My brother, who graduated from West Point in 1961 and was now Captain Gunnar Carlson Jr., went to South Vietnam in 1966 to be a staff officer, an aerial forward observer and to command an artillery battery of the 4th Infantry Division. His exploits in the Central Highlands included creative artillery raids; one time he shot a tiger that had leaped across his concertina wire, headed straight for him.

Following my own graduation from West Point in 1966, I spent a tour in Berlin and then went back to Vietnam as a brand-new captain in late October 1968.

Two days after arriving at the 90th Replacement Detachment in Long Binh, I was pulled from my assigned slot in the 11th Armored Cavalry and sent north to serve with the 1st Brigade, 5th Mechanized, under control of the 3rd Marine Division on the DMZ.

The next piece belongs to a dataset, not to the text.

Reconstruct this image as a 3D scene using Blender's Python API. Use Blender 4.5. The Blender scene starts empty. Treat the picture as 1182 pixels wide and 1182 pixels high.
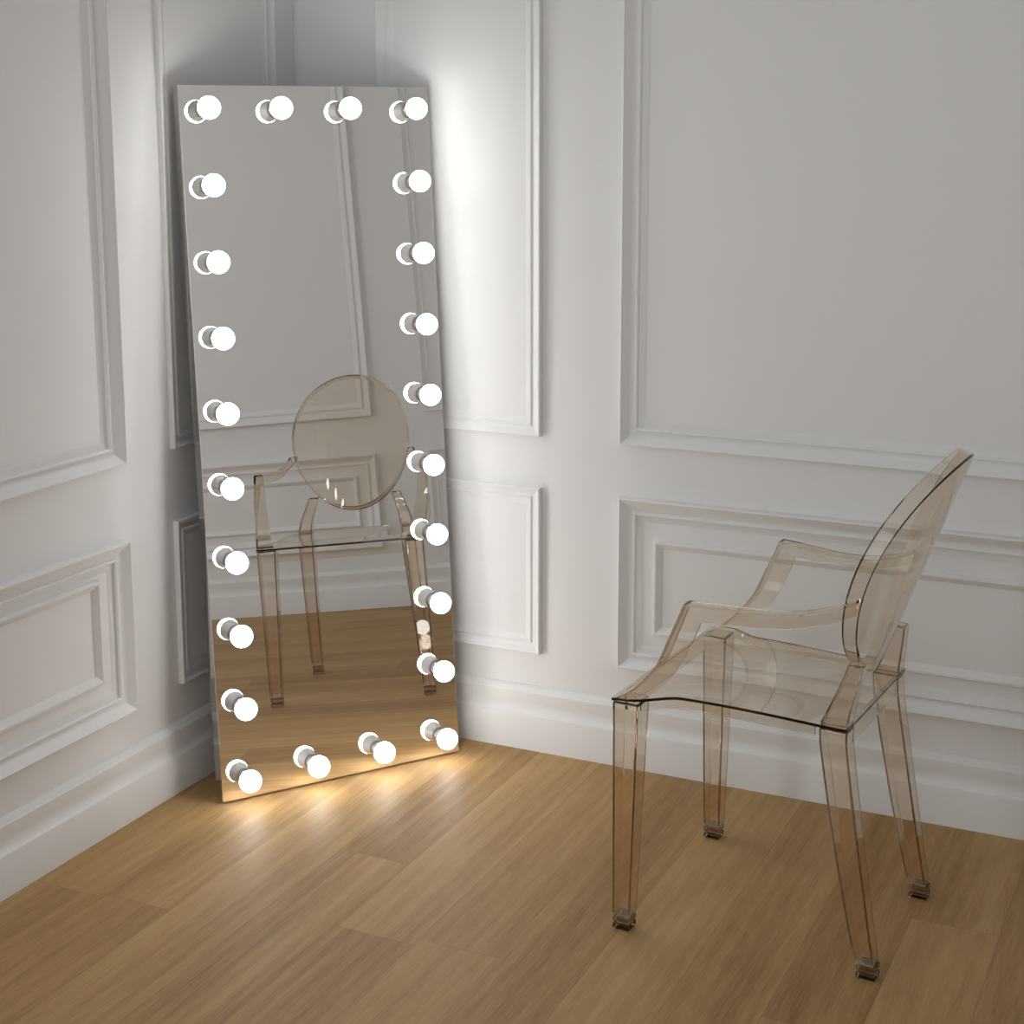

Three days later, I took an assignment to command A Troop, 4th Squadron, 12th Cavalry. As the “911 Unit” for both the brigade and the Marines, we spent lots of time racing to the scene of the next battle, and we had a kill ratio of more than 100- to-1. The courage and camaraderie of those 214 men will never leave my mind. The three soldiers killed under my command will never leave my heart.

After my six-month command, I moved to the administrative staff of brigade S-1, where, among other duties, I was charged with making the monthly payments to the Vietnamese workers. Carrying my .45 under my shirt, I flew once a month to Saigon in civilian clothes to pick up the payroll.

On one such trip to Saigon, I stopped at my old home at 63 Rue Testard. A large sign attached to the house read “TransAsia Engineering Corporation.” Once I got past the security guard at the gate, I showed my ID card at the door, but was not allowed to enter. When the company vice president came to see what I wanted, I told him that I just wanted to see the house I had lived in as a teenager. No one believed me until I described its layout in detail, where each bath and bedroom was located, and what was behind the house, well out of my vision. They welcomed me in, at last, and I had great fun pointing out where my bed used to be and describing how we placed lights in the wardrobes to keep clothes from mildewing.

In the Republic of Vietnam, the Carlson family compiled a lengthy record of combat service. Although a civilian, Mabel Carlson certainly served in country with honor, amid great fear for her family. Technically, my dad’s service in Vietnam was before the beginning of the Vietnam War, and he received no award or decoration when he left. My brother and I received more than 14 awards during the war, but we’ve always felt that Brig. Gen. Gunnar C. Carlson deserved as much recognition for his outstanding service in Vietnam as his sons did.